Amerikan Kongresinin 11 Eylül saldırıları ile ilgili geçirdiği yeni kanun Müslümanlar arasında infial ile karşılandı. Nitekim ilk dava da saldırılar sırasında ölen bir kişinin ailesi tarafından Suudi Arabistan aleyhine açıldı. Aslında bu ilk dava da değil. Daha önce benzer bir dava İran aleyhine açılmış, davacı İran’ın terörizmi barındıran, destekleyen bir ülke olması noktasından hareket ederek davalı ilan etmişti. Suudi Arabistan ile ABD arasındaki ilişkilerin gerilmesine sebep olacak yeni gelişme, aslında son on yıllarda git gide barizleşen Amerikan-Suudi ortaklığının duraklama dönemine girdiğinin de tesciliydi. ABD petrol konusunda olduğu kadar alternatif, yeni enerji kaynakları arayışına da hız vererek kendisi için Suudi Arabistan’ı tek çözüm olarak görmekten çıkarttı. Bu davayı da sadece siyasi değil, jeopolitik ve sosyoekonomik çerçevede değerlendirmek gerekir. Suudilerle arasına mesafe koymaktan çekinmeyecek bir ABD, dünyada yükselmekte olan İslamofobi trendine de katkı sağlayarak meşrulaştırmaya da hizmet edecektir. Bu bağlantı nasıl kurulur ki demeyiniz. 11 Eylül saldırılarının failleri Suudi devletine karşı Bin Ladin ve ekibiyse, bunda koca bir ülkeyi nasıl sorumlu tutarsınız sorusuna Oryantalist açıdan bal gibi tutarız der Batılı. Tutarız çünkü hepiniz aynısınız, tutarız çünkü birbirinizden yok farkınız, tutarız çünkü hepiniz Müslümansınız, aynı dinin mensubu olarak cezayı hak ediyorsunuz der Batılı.

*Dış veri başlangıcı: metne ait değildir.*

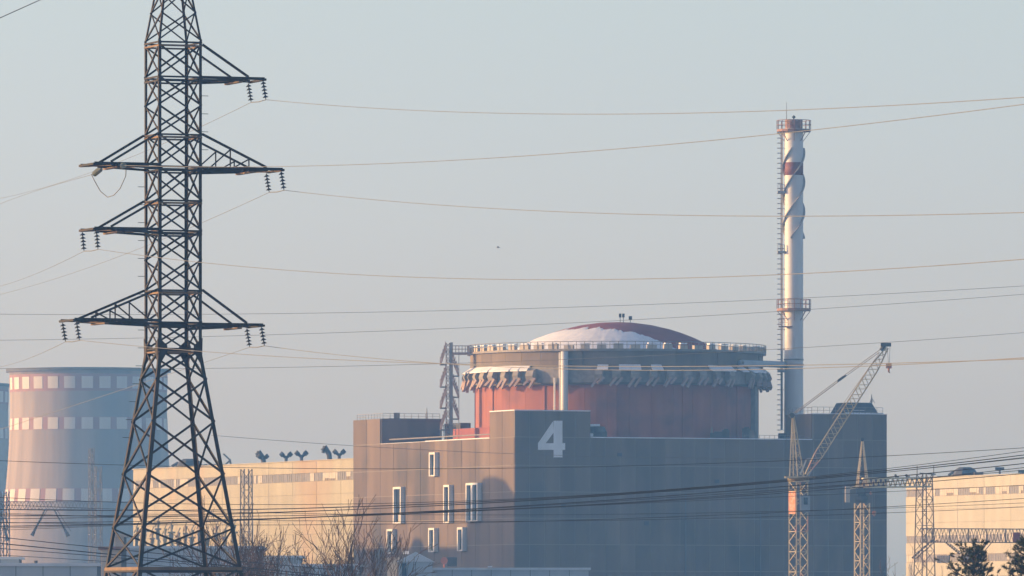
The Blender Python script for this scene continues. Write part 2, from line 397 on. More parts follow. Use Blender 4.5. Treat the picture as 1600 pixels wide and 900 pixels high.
# rim gallery
b = MB(); ring(b, 0, 2*math.pi, 23.5, 25.15, 62.2, 62.55, 96); rim = b.build('rim_gallery', M['steel'], rb)
rm = MB().box((-.85,-.35,0),(.85,.35,.75)).mesh('rim_box', M['beige'])
rm2 = MB().box((-.85,-.38,0),(.85,.38,.16)).mesh('rim_snow', M['snow'])
for k in range(56):
    dg = k*360/56; a = R(dg); wl = pol(dg, 24.7, 62.55)
    inst('rim_box', rm, rim, wl, a, (random.uniform(.8,1.1), 1, random.uniform(.75,1.15)))
    if random.random() < .7: inst('rim_snow', rm2, rim, wl+Z*.8*1.0, a, (random.uniform(.6,1), 1, random.uniform(.5,1.5)))
rl = MB()
for k in range(112):
    d0 = k*360/112; rl.beam(pol(d0,25.1,62.5), pol(d0,25.1,63.75), .07)
rl.tube([pol(k*3.6,25.1,63.75) for k in range(101)], .05, 4, False); rl.tube([pol(k*3.6,25.1,63.2) for k in range(101)], .035, 4, False)
tag(rl.build('rim_railing', M['steel'], rim), kind='stuff')
b = MB(); b.lathe(CC, [(0.01,62.5),(24.3,62.5)], 64); b.build('drum_roof', M['roof'], rb)
# shallow dome + snow
RS = 33.0; ZC = 67.8-RS
def dome_z(r): return ZC+math.sqrt(RS*RS-r*r)
b = MB(); b.lathe(CC, [(.01,dome_z(.01))]+[(r, dome_z(r)) for r in (3,6,9,11,13,15,17,18.5,19.8)]+[(19.8,62.4)], 96)
dome = b.build('dome', M['dome_red'], rb, smooth=True)
import mathutils.noise as mn
def snow_edge(dg):     # inner radius where the snow starts; None = bare
    # snow lies on the camera side; its upper edge climbs toward the left
    tab = [(-112,17.5),(-95,15),(-82,12.2),(-64,9.8),(-40,8.9),(-15,9.2),(0,10.3),(17,12.5),(28,15),(33,17),(39,19.2),(60,19.3)]
    lim = tab[-1][1]
    for (a0,r0),(a1,r1) in zip(tab, tab[1:]):
        if a0 <= dg <= a1: lim = r0+(r1-r0)*(dg-a0)/(a1-a0)
    return lim+1.5*mn.noise(Vector((dg*.12,3.1,0)))+1.0*mn.noise(Vector((dg*.5,1.1,0)))+.22*mn.noise(Vector((dg*1.7,5.1,0)))
sp = MB(); NA = 220; NR = 10; vs = []; A0, A1 = -112, 41
for i in range(NA+1):
    dg = A0+(A1-A0)*i/NA; e = min(19.3, snow_edge(dg))
    for j in range(NR+1):
        r = e+(19.6-e)*j/NR; zz = dome_z(r)+(.02 if j in (0,) else .10+.04*mn.noise(Vector((dg*.3,r*.8,0))))
        vs.append(pol(dg, r, zz))
sp.add(vs, [(i*(NR+1)+j, (i+1)*(NR+1)+j, (i+1)*(NR+1)+j+1, i*(NR+1)+j+1) for i in range(NA) for j in range(NR)])
sp.build('snow_patch', M['snow'], dome, smooth=True)
for (px,py0,py1,hw) in ((969,490,496,.16),(974,490,496,.16),(985,494,500,.22)):
    b = MB(); base = P(px, py1, 1445); top = P(px, py0, 1445)
    b.beam(Vector((base.x,1445,67.6)), base+Z*.1, .08); b.box((base.x-hw*1.3,1444.8,base.z),(base.x+hw*1.3,1445.2,top.z)); b.build('siren', M['dark'], dome)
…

Ama uyarımızı yapalım. Bu Batılı bir devlet için, Amerika için yanlış bir yol. Girdiği bu yoldan hemen dönmeli diyoruz. Neden mi…çünkü bir de madalyonun öbür yüzü var da ondan. Birileri de madalyonu çeviriverir de ondan. Sizin sormaya kalktığınız hesabı soruverir sonra. Hem de öyle dolambaçlı yollardan değil, direkt olarak. Mevzubahis davada eşini kaybeden kadının Arabistan’a karşı açtığı davadaki gibi de değil, “ey Bush” der mesela, “sen değil miydin bizim ülkemizde nükleer silah var” diyen, “ey Colin Powell sen değil miydin dünyanın gözünün içine baka baka yalan söyleyen” diye sorar.. O zaman kaçacak delik, saklanacak mekan ararsınız da bulamayıverirsiniz maazallah..

Ama siz bulursunuz, siz her türlü entrikadan imtina etmeden bulursunuz, şeytana pabucunu ters giydirirsiniz, ama şunu yapamazsınız o da “kandırmak”. Kandıramayacağınız için de bazı ülkeler bedel öderken siz ödemeye yanaşmayacağınız için de bunu gören milletleri artık tutamazsınız.

Bir taraftan demokrasi, insan hakları, hukukun üstünlüğü, şeffaflık, hesapverilirlik, suçlunun adalet önüne çıkartılmasının gerekliliği diyeceksiniz, diğer taraftan söz konusu olan sizden biri olunca oyun bozan çocuğu oynayacaksınız. Bu olmayacak. Buna fırsat verilmeyecek.

Ayrıca ne ironiktir ki ABD’nin bu yeni kanunu bir başka yönden de kendi başını yakacak. 11 Eylül’den Suudi rejimini sorumlu tutan acılı eş, biraz daha geriye gidince El Kaide’nin arkasındaki gücün yine Amerikan palazlaması olduğunu görecek. Peki o zaman ne yapacak…aynı tutarlılığı muhafaza ederek kendi ülkesini de adalet önüne çıkaracak mı… Hiç zannetmem.